CHAPTER LI.
A Popular Story—Ordeal of Red-hot Iron—Ordeal by Boiling Water—Theatberge, wife of Lothaire, accused of Incest—Purgation by Cold Water—Forbes's Memoirs—Ordeals by Boiling Oil—Trial by Wager of Battle—When Trial by Wager of Battle ceased—Trial by Jury—Combats in Germany—Bier placed near the Combatants—Court of King's Bench deciding the Legality of Trial by Battle—Sir Walter Scott's Illustrations of Superstition and Trial by Battle in Olden Times.
A popular story is told of Emma, mother of Edward the Confessor, being accused of too great familiarity with the Bishop of Leicester. To justify herself, she demanded the ordeal of red-hot iron. Her demand was complied with, and she passed barefooted and blindfolded over nine red-hot ploughshares without touching them. Her innocence was thereby held to be proved.
Nobles and great persons who submitted to ordeal by water were purged by boiling water, but the populace had to undergo the cold-water test.
Theatberge, wife of Lothaire of France, having been accused of incest, certain bishops were consulted as to the manner of establishing her guilt or innocence; and they concluded that recourse should be had to proof by boiling water. She was ordered to plunge her hand into a basin of boiling water, and take out a ring put therein. In place of complying, she availed herself of a privilege the law allowed—to find a substitute. He whom she chose produced the ring without injuring his hand, in spite of the fire under the caldron being so intense that the water boiled over.
In the trial or purgation by cold water, the accused, after prayers and other ceremonies, was cast into deep water, swaddled or tied in such a manner as to make it impossible for him or her to swim. If the accused sank, he or she was held criminal, and allowed to drown. If the person floated, it was regarded as a proof of innocence, and the lucky one was drawn out of the water to be set free.
Mr. Forbes, in his Oriental Memoirs, says that, among the curious circumstances connected with his administration of justice at Dheeborg, he was sometimes obliged to determine causes by ordeal trial. In one instance a man was accused of stealing a child wearing many jewels. Circumstances were against him, on which he demanded trial by ordeal. Mr. Forbes was at first averse to adopt such a measure, but, at the request of the Hindoo arbitrators, who sat on the carpet of justice, and especially at the request of the child's parents, he consented. A vessel full of boiling oil was brought into the durbar, and, after a short ceremony by the Brahmins, the accused person, without showing any anxiety, plunged his hand to the bottom and took out a small silver coin. He did not appear to have sustained any hurt, or to suffer the least pain. The suspected person's innocence being thus established in the eyes of the arbitrators and parents, he was set free.

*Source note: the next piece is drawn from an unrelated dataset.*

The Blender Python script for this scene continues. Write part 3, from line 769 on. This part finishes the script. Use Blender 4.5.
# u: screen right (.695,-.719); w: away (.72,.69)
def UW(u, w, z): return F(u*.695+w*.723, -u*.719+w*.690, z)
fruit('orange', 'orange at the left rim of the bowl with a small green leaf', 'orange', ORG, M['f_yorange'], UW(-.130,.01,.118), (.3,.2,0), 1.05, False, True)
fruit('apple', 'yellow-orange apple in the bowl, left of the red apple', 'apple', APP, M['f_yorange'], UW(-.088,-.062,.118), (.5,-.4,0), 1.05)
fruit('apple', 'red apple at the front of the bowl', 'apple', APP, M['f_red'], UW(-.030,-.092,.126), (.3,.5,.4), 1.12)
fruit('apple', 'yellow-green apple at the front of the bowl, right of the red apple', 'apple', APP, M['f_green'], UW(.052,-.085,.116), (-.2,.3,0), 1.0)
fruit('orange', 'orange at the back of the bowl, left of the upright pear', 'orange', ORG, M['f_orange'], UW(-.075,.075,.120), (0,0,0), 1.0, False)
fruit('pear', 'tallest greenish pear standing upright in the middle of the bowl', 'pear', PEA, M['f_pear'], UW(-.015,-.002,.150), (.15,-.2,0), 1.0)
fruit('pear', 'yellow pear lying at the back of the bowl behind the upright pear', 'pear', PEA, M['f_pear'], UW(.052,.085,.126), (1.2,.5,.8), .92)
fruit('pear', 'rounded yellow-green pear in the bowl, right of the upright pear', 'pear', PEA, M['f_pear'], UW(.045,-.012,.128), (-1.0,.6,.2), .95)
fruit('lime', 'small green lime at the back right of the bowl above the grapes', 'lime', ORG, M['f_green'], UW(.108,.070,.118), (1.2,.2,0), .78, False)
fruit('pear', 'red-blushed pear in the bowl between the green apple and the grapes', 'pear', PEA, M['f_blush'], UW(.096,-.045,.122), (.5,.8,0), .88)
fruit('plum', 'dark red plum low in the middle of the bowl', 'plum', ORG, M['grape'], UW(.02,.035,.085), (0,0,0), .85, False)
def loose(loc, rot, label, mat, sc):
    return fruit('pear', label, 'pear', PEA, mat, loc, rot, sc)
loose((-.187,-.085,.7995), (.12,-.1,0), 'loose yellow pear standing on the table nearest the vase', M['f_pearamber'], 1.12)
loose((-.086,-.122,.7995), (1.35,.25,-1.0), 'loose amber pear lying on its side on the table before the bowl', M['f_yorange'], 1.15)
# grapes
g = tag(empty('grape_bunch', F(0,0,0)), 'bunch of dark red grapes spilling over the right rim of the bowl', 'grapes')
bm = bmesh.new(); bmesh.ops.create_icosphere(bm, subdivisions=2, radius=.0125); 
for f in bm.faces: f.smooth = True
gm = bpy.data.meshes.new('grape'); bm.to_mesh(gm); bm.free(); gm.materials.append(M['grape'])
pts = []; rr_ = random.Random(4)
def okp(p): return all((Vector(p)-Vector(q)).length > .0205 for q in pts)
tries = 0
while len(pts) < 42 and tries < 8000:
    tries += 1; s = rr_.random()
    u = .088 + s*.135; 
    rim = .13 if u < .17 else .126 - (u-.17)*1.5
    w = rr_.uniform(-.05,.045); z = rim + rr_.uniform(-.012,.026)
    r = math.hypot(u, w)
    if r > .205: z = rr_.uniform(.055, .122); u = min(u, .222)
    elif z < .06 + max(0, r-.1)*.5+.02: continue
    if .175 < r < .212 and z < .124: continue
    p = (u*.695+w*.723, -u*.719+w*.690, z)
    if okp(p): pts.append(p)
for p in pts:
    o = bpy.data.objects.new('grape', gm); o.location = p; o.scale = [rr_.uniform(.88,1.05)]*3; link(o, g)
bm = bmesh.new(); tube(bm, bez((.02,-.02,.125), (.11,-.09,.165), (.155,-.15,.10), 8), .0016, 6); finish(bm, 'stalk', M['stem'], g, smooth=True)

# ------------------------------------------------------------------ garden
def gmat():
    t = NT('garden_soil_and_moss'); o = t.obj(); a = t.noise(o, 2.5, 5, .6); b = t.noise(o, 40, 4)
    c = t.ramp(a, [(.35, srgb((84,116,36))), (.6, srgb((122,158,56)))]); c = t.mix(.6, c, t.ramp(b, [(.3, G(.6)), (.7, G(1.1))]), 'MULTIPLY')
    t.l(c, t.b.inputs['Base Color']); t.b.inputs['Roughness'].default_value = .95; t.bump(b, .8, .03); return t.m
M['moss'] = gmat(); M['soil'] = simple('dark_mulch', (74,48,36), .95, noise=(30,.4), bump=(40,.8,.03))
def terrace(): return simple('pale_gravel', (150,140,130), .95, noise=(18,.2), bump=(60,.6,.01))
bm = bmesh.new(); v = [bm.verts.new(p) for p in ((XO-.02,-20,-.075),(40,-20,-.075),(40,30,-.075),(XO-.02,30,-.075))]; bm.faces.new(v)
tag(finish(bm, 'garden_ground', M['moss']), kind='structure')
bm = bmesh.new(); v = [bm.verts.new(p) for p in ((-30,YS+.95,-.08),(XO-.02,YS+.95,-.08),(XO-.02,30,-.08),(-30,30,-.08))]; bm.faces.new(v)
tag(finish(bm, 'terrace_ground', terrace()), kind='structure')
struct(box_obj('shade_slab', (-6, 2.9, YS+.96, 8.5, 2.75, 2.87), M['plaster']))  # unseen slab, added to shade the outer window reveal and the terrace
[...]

Another instance of trial by ordeal is mentioned by Mr. Forbes. The coolies of a village in the northern part of Guzerat were accused of having seized and imprisoned a Bohra, and, of extorting a bond from him for 450 rupees. The chief, a Khemaria coolie, named Wagajee, denied the charge, and, for proof of his innocence and that of his people, offered to submit to trial by any kind of ordeal. The Bohra agreed to this mode of proof, and it was determined that the coolie should immerse his hand in a vessel of boiling oil. A large copper-pot full of oil was put on a fire in the market place, and a pair of blacksmith's bellows applied to blow the fire until the oil became very hot. A rupee was then thrown into the pot. The accused, when requested, came forward, stripped himself, said his prayers, and protested his innocence. He resisted every attempt to dissuade him from the trial. A crowd of people, impressed with the awfulness of such an immediate appeal to the deity, prayed devoutly that, if he were not guilty, he might pass through the test unhurt. Wagajee walked up to the boiling oil, dipped his hand into it, and laid hold of the rupee. He then held up his hand, that the spectators might satisfy themselves of his veracity. His hand appeared as if it had been merely put into cold oil. All parties were satisfied, and Wagajee was dismissed with the present of a new turban.

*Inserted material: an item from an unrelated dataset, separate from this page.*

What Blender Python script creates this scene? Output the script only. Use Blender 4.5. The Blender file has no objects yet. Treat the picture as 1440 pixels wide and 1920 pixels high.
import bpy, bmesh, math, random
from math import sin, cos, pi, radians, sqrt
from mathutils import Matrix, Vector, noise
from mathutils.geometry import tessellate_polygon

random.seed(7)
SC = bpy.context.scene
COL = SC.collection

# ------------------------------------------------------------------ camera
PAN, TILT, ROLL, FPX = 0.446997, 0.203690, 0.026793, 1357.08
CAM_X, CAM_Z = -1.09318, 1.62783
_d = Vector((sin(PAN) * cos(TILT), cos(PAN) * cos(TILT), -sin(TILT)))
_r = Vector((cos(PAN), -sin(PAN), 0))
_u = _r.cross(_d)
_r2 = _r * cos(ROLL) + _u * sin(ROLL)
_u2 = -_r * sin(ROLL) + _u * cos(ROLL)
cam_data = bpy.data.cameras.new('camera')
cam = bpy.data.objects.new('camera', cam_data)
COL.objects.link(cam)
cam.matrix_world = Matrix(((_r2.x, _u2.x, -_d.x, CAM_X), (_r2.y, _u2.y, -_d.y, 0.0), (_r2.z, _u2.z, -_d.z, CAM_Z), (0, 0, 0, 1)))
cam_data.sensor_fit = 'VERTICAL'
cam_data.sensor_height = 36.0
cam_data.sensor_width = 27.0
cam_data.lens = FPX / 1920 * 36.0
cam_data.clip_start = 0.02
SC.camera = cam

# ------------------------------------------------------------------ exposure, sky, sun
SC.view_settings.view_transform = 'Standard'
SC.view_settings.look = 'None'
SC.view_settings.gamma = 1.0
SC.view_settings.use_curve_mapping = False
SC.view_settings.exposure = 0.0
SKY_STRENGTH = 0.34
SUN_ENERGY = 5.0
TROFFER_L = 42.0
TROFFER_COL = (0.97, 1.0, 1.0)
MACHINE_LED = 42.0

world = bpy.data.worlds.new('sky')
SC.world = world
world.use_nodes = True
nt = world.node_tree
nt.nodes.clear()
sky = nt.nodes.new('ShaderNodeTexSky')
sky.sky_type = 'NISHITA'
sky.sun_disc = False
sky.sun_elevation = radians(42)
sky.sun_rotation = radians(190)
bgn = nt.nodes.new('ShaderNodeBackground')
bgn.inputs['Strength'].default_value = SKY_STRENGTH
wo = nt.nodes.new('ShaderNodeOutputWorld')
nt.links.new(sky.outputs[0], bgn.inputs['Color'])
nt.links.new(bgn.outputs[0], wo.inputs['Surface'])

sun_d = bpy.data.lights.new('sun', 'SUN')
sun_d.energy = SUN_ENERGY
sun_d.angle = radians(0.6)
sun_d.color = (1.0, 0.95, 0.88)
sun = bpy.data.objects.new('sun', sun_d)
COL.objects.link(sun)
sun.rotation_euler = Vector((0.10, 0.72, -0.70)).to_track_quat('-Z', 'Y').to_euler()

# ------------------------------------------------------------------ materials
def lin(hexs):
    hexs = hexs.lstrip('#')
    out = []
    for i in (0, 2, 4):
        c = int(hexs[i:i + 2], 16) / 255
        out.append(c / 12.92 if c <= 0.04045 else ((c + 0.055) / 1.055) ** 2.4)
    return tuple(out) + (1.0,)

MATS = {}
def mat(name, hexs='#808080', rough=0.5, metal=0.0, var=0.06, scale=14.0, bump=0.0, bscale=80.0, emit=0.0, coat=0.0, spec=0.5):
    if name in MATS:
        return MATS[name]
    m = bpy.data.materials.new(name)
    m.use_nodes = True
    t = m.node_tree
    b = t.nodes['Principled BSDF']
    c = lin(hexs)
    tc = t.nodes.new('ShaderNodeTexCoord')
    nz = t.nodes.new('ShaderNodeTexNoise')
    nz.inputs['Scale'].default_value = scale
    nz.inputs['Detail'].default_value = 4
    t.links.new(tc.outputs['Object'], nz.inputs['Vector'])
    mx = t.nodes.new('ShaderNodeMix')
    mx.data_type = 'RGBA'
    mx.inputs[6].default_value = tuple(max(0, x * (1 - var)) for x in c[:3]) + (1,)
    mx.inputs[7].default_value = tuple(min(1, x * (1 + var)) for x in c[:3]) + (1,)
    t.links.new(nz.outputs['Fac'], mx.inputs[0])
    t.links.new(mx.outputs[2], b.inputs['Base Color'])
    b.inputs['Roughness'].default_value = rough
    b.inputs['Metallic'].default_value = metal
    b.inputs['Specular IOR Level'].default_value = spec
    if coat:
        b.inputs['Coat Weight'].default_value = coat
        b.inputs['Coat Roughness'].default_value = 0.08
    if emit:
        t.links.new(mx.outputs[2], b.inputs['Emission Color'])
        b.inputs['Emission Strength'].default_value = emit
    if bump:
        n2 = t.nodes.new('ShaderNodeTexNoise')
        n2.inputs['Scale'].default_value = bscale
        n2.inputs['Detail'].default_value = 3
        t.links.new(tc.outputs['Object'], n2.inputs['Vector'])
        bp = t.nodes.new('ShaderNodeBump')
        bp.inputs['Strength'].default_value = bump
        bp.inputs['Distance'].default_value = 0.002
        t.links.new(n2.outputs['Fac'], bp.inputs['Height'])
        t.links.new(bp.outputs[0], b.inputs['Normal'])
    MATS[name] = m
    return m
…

Trial by ordeal was introduced into England by the Saxons. Under the English laws, a prisoner might choose whether he would be tried by ordeal or by jury. Trial by ordeal was abolished in this country in the year 1218.
Trial by or wager of battle may be mentioned as a form of superstition which remained as a legal way of deciding criminal cases down to the time of George III.